9) Che cosa significa la scrittura per te?

Avventura e sacerdozio. Il senso stesso della mia esistenza.

10) Dirigendo una scuola di scrittura puoi affermare che si può “imparare a scrivere” o si può imparare a “diventare scrittori”?

Si può senz’altro amplificare immensamente l’universo di conoscenza a riguardo, tastare le inclinazioni stilistiche e scoprire quelle che meglio si adattano alla struttura psicologica e alle pulsioni creative individuali, e stabilire le priorità giuste riguardo a questo mestiere/sacerdozio.

11) Chi sono gli studenti della Sagarana?

Sono soprattutto giovani tra il 24 e i 34 anni, che mentre concludevano gli studi universitari hanno scoperto questa impellente vocazione allo scrivere. Ma è ovvio che essa può manifestarsi con vigore in qualsiasi si altro periodo della vita, e sono tutti benvenuti alla Sagarana se la portano in sé.

12) Un testo che ti ha aperto il mondo della scrittura?
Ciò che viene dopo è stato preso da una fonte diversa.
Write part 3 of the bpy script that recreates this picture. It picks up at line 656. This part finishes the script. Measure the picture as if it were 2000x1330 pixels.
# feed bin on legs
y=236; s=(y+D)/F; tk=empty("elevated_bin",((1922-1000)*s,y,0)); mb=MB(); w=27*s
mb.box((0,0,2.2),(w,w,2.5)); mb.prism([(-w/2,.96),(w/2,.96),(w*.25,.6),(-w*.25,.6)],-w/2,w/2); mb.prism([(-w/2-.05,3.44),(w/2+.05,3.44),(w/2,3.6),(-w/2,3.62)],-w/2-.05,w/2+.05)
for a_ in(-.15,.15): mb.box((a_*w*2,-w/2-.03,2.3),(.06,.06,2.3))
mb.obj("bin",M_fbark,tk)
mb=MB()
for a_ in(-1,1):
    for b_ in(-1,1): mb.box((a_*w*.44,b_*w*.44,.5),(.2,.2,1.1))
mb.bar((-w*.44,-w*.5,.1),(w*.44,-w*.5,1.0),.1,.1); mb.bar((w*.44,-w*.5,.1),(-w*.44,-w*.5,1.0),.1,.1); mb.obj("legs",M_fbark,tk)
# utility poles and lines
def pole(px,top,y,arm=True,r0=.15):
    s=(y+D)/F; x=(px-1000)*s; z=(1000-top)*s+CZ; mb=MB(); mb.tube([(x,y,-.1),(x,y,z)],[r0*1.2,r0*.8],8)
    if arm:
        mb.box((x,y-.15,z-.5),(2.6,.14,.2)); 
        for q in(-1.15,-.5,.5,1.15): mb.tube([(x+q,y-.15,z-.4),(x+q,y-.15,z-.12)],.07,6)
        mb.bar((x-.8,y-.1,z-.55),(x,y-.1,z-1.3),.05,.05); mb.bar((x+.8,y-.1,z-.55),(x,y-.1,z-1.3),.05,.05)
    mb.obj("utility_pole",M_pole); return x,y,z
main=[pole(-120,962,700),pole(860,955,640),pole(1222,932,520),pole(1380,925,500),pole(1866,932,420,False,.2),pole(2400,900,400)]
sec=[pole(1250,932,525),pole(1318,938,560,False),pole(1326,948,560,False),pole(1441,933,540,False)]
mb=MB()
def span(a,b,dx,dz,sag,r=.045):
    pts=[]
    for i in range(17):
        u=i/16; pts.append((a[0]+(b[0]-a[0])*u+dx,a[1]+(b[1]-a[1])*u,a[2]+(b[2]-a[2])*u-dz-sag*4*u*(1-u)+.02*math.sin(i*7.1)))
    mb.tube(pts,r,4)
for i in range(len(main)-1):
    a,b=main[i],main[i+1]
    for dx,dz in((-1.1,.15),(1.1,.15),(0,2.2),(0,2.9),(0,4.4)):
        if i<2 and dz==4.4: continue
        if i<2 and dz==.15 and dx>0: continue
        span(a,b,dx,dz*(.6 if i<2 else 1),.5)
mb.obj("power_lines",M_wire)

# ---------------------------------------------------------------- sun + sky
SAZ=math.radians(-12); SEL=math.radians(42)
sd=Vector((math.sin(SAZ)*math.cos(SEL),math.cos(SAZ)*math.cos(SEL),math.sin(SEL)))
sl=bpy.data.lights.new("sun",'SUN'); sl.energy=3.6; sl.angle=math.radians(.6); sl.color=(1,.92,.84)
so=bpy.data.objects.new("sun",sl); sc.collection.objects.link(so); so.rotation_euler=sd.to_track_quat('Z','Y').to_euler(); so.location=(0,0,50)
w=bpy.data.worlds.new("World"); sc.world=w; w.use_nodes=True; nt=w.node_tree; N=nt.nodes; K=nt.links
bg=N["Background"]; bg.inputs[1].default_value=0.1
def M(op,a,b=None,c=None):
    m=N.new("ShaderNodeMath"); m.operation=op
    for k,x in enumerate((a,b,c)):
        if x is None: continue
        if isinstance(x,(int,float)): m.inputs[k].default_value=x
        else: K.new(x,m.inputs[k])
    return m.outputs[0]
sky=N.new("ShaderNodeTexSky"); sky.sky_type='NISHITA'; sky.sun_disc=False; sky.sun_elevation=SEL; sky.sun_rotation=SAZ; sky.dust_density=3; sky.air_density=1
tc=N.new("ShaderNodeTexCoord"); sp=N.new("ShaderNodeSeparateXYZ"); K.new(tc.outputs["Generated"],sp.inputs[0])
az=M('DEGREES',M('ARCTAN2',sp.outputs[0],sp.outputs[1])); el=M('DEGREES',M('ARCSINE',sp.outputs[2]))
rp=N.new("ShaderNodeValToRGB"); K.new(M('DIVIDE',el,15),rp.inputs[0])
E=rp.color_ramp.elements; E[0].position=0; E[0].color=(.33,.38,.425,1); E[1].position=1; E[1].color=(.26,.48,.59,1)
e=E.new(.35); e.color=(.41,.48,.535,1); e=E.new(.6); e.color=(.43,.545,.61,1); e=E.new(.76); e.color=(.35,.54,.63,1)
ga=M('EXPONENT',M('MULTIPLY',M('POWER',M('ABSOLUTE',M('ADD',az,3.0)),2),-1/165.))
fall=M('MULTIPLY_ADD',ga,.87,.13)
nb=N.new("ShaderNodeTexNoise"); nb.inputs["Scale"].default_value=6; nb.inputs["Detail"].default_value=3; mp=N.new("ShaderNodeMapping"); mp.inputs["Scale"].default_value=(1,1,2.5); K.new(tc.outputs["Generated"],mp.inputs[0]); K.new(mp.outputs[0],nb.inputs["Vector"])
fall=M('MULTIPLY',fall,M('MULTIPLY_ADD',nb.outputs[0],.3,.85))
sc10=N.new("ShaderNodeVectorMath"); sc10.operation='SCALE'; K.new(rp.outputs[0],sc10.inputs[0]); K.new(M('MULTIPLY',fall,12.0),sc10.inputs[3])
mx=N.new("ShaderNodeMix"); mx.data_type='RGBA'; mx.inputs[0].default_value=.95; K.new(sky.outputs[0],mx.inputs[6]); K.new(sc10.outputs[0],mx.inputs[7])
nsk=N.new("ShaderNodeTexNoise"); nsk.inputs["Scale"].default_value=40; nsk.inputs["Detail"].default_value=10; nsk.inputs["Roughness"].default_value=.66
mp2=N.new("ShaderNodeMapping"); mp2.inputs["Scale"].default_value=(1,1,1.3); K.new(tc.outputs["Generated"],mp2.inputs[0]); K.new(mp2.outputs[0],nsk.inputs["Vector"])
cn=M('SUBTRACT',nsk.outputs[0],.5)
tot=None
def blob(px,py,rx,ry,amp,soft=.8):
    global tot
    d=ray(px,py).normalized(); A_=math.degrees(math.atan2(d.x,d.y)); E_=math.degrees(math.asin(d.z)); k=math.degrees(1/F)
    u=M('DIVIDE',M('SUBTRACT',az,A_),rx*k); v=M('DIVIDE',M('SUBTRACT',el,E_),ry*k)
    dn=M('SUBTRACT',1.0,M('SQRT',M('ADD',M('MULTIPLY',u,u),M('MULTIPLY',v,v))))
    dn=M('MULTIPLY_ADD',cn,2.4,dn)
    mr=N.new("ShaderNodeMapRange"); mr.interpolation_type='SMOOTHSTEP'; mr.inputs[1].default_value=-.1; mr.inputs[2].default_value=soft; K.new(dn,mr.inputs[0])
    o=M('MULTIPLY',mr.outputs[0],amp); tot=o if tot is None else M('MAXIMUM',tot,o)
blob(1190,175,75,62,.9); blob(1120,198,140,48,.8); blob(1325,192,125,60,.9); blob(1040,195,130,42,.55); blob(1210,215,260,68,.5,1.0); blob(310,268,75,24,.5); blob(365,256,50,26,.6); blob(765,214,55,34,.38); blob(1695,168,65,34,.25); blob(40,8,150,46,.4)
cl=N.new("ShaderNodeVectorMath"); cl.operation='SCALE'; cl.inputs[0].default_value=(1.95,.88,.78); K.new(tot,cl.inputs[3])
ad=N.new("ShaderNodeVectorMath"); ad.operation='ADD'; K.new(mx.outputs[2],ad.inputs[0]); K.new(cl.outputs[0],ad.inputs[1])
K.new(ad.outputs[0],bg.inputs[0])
Non mi ricordo. È successo in un tempo ancora senza memoria, senza registri. Nel mio ricordo più antico quel mondo era già aperto.

13) Come e quando scrivi?

Ovunque, e se posso, in quei momenti cerco di isolarmi, di nascondermi. Uso una penna e dei fogli di carta sciolti. Occorre qualcos’altro? Non credo. Magari un’altra penna se l’inchiostro finisce.